Stars like Diljit Dosanjh, Amrinder Gill, Neeru Bajwa, Ammy Virk, Sargun Mehta, Sonam Bajwa, and Gippy Grewal have become global cultural ambassadors. Platform expansion is accelerating — big names like Chaupal, Zee5, and Amazon Prime have recognized the goldmine that Punjabi content represents and are now producing Punjabi originals, not just streaming films. Even non-Punjabi viewers are joining in thanks to subtitles and dubbing options.
International collaborations are becoming the next frontier — Punjabi stories shot in Canada, the UK, and Australia, with music-driven storytelling featuring full Punjabi soundtracks.
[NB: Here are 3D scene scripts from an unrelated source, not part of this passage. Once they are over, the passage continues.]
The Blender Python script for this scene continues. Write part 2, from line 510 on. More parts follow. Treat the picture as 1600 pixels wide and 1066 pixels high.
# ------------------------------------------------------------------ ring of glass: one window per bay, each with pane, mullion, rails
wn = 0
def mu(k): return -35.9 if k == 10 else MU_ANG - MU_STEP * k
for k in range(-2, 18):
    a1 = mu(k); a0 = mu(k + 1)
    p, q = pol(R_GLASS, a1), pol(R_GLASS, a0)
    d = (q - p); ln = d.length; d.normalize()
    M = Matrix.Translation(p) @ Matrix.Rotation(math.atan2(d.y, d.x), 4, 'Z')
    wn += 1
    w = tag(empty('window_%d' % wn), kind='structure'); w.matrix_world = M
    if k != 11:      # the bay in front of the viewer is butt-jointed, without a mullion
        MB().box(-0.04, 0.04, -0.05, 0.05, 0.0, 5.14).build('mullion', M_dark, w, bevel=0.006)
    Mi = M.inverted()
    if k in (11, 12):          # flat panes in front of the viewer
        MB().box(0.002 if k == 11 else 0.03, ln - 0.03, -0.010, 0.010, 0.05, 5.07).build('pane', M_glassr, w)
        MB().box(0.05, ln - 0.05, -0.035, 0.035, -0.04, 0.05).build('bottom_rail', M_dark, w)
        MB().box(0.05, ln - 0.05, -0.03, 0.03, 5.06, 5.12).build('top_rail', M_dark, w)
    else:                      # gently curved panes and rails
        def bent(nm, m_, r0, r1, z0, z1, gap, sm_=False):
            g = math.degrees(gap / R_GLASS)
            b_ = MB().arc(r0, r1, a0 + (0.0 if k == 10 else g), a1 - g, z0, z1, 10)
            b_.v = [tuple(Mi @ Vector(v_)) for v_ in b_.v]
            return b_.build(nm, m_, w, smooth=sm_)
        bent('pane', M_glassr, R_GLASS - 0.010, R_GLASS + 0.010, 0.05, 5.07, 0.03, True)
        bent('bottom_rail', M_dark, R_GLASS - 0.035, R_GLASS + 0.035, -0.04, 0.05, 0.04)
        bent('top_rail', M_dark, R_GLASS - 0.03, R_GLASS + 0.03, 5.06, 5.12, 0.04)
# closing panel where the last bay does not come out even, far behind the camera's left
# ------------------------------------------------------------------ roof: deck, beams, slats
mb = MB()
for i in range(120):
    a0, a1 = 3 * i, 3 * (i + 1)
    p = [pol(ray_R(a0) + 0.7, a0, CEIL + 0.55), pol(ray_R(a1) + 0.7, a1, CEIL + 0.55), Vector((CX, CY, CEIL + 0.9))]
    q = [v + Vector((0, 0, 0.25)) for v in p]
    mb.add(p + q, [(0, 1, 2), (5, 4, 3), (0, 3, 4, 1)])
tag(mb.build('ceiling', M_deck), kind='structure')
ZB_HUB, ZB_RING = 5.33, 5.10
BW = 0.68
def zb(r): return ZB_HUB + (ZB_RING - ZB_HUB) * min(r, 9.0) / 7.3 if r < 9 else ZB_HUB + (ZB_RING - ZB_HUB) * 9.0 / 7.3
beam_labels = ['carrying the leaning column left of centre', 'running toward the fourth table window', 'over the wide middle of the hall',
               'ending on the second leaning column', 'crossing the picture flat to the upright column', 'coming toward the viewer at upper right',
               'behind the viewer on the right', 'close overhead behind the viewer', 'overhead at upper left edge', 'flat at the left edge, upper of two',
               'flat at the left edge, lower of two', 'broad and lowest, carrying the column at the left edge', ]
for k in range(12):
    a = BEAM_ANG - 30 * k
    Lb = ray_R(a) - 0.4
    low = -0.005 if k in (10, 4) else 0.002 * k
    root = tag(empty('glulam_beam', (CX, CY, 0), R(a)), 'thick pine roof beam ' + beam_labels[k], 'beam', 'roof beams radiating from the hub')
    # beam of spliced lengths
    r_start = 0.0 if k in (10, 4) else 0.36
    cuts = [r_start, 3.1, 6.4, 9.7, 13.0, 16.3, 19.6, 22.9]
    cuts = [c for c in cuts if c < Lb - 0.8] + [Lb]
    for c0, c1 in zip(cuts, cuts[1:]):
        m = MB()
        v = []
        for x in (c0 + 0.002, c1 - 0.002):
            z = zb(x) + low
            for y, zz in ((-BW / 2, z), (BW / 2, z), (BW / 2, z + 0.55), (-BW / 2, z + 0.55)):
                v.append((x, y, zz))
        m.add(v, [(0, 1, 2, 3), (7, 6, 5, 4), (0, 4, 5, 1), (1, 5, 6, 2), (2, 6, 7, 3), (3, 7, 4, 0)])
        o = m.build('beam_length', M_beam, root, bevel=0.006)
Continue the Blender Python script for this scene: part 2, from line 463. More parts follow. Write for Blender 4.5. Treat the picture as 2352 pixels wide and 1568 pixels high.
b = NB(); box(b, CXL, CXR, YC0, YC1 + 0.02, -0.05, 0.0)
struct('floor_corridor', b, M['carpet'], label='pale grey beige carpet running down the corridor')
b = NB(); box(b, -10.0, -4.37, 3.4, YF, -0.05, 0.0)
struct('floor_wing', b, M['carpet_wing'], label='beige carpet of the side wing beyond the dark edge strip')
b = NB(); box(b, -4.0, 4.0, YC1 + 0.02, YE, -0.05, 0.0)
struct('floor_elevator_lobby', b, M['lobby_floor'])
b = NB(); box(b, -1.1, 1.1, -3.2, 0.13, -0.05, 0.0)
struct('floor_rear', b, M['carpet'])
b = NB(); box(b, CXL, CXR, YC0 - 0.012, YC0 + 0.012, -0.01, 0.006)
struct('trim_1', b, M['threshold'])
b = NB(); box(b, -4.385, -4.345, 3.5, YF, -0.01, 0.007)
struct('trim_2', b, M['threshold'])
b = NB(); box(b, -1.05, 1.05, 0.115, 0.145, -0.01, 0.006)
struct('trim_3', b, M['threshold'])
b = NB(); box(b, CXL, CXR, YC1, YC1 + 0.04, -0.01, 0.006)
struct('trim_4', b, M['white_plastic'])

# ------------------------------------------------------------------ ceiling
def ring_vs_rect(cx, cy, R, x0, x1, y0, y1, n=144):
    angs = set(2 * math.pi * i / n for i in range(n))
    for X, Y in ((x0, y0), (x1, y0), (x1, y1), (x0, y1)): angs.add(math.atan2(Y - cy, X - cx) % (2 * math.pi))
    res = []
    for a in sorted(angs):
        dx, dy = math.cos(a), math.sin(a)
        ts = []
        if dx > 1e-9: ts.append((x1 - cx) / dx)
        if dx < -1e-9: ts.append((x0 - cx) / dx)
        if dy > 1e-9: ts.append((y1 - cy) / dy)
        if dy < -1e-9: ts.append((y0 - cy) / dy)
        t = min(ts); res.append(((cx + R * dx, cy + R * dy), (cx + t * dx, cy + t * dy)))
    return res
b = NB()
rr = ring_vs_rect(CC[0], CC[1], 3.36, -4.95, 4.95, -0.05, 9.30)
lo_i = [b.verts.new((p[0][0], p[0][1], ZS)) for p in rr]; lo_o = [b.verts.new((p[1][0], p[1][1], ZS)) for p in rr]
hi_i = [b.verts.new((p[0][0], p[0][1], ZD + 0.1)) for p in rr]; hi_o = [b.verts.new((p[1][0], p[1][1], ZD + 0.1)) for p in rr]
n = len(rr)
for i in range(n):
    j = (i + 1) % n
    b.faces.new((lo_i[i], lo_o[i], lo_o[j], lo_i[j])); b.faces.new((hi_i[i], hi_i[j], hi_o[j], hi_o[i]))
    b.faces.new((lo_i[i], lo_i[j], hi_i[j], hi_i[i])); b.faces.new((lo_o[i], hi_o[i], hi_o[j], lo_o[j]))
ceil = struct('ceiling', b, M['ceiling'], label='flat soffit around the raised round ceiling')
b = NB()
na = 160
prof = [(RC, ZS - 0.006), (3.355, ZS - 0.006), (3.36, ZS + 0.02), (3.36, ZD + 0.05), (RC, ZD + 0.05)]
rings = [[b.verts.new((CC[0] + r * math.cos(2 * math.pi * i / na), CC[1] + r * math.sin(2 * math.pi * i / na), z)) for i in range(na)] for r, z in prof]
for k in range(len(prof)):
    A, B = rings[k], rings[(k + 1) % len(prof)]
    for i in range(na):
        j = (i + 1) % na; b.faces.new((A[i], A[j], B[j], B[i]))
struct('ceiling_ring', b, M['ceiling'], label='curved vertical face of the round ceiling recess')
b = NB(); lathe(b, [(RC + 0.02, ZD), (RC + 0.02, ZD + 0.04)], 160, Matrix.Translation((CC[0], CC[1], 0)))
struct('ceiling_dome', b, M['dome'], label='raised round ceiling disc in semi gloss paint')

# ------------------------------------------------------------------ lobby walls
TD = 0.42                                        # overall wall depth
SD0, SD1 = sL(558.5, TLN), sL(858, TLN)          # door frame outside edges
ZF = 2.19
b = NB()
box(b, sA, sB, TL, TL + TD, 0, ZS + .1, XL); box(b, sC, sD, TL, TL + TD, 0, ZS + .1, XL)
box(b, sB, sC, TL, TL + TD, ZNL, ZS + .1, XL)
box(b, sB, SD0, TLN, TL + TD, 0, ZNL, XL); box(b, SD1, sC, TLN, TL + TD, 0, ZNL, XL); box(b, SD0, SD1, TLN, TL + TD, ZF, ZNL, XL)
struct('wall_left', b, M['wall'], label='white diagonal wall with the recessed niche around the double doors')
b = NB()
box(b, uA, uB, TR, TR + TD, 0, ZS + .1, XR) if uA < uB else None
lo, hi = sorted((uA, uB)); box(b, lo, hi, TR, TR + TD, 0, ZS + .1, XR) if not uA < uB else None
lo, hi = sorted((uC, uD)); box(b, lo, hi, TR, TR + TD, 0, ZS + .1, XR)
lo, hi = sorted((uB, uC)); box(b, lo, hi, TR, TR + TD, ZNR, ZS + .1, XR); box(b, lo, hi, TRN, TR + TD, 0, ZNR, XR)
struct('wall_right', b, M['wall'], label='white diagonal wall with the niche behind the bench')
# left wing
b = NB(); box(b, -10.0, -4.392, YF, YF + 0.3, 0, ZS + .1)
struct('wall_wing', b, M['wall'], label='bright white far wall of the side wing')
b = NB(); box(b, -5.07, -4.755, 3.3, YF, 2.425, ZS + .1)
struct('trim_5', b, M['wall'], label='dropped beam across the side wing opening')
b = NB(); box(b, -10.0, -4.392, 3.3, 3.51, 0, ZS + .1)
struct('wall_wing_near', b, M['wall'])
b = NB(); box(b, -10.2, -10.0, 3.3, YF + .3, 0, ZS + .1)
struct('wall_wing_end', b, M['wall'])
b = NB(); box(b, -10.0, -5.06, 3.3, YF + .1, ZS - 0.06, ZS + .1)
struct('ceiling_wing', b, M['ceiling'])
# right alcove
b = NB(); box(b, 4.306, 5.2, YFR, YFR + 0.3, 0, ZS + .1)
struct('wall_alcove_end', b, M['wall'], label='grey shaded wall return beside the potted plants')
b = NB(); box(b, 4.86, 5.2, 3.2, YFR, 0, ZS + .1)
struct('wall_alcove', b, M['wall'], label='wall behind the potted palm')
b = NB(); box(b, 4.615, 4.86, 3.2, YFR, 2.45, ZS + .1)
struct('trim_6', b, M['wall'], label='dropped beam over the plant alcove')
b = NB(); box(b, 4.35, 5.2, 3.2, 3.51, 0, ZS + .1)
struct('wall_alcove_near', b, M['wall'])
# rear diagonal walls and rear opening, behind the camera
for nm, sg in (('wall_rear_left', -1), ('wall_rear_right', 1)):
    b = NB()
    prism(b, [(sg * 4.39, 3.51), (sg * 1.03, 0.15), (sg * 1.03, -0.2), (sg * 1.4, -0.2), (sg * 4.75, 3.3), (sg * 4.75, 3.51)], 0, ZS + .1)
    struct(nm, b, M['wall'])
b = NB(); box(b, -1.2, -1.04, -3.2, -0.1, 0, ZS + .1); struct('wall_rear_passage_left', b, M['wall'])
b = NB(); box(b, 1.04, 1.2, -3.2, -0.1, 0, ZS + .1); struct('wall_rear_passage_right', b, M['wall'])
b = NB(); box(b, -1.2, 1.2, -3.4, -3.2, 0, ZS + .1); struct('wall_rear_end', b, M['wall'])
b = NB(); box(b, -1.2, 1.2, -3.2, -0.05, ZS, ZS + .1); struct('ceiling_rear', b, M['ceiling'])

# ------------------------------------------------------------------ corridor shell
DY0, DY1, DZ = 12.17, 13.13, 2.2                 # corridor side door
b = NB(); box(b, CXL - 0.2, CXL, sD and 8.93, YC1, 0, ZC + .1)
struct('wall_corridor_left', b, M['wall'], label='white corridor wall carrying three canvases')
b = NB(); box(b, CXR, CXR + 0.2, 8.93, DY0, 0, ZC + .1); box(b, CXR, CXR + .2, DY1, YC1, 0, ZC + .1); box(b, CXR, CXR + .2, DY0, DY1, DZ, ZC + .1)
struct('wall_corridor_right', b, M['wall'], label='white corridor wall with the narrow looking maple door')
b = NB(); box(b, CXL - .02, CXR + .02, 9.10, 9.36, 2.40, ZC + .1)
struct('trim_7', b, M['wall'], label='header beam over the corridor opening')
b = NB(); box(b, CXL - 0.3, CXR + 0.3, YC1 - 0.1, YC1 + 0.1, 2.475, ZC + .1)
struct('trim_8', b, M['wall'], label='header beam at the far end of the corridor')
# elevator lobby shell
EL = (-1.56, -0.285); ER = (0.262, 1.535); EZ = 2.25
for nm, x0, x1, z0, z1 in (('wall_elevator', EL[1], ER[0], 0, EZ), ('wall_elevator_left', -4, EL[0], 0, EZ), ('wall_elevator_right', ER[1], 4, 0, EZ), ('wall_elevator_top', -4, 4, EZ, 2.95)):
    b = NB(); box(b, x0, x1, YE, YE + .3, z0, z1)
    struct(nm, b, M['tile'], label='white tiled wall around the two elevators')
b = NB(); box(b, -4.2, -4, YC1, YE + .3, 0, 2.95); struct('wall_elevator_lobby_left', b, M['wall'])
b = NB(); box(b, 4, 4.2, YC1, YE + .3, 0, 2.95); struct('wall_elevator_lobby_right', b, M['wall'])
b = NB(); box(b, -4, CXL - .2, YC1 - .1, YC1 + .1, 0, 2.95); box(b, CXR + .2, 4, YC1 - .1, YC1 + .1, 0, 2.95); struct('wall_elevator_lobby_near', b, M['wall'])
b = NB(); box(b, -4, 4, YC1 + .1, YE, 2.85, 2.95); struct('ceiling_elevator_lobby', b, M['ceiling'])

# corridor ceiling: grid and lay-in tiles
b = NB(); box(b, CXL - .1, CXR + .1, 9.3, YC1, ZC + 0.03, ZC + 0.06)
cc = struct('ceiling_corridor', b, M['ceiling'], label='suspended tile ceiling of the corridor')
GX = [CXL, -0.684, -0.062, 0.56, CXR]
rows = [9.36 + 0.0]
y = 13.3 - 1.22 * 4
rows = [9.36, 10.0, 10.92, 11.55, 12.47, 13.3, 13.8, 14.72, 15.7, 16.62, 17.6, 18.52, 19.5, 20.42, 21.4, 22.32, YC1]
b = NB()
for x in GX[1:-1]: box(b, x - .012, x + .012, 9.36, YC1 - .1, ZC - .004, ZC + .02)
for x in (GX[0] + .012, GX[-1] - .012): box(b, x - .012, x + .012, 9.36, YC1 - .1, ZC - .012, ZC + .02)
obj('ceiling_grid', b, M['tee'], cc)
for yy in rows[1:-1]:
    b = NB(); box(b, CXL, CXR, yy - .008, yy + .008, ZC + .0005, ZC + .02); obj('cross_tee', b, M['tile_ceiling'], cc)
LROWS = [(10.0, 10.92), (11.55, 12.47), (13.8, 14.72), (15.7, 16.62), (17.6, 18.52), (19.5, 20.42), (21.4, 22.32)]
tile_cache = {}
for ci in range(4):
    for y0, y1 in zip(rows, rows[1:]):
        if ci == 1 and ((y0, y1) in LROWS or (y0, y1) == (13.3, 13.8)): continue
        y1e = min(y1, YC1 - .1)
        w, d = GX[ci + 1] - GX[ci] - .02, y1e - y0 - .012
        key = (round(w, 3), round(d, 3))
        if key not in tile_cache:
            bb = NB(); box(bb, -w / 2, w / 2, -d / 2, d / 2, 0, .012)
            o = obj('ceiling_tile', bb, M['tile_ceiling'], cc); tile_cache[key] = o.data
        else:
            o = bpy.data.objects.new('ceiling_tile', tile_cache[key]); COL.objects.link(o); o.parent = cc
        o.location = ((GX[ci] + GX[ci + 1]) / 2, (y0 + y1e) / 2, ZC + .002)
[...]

Diljit Dosanjh’s global concert tours and his crossover into Bollywood and beyond have created a cultural awareness of Punjabi identity that no marketing budget could have manufactured — and OTT platforms are riding that wave.
For any platform looking to crack international Indian audiences — particularly in the 35-million-strong Punjabi diaspora across North America, the UK, Australia, and the Gulf — Punjabi content is the single highest-ROI regional bet available today.
The road ahead
Overseas markets now account for roughly 25 percent of overall viewership for Indian OTT and digital shows — a watershed shift that validates the global ambition of regional content. The old assumption that regional stories don’t travel has been thoroughly disproved.
The winners in India’s regional OTT race will be platforms and players who understand that India is not one market, but dozens of deeply passionate ones — each with its own narrative sensibility, humour, music, and emotional grammar. The platforms that speak those languages authentically, invest in original storytelling, partner smartly with telecom, and serve the diaspora as a premium audience will define the next decade of Indian streaming.
Regional OTT is no longer the underdog story. It is the main event.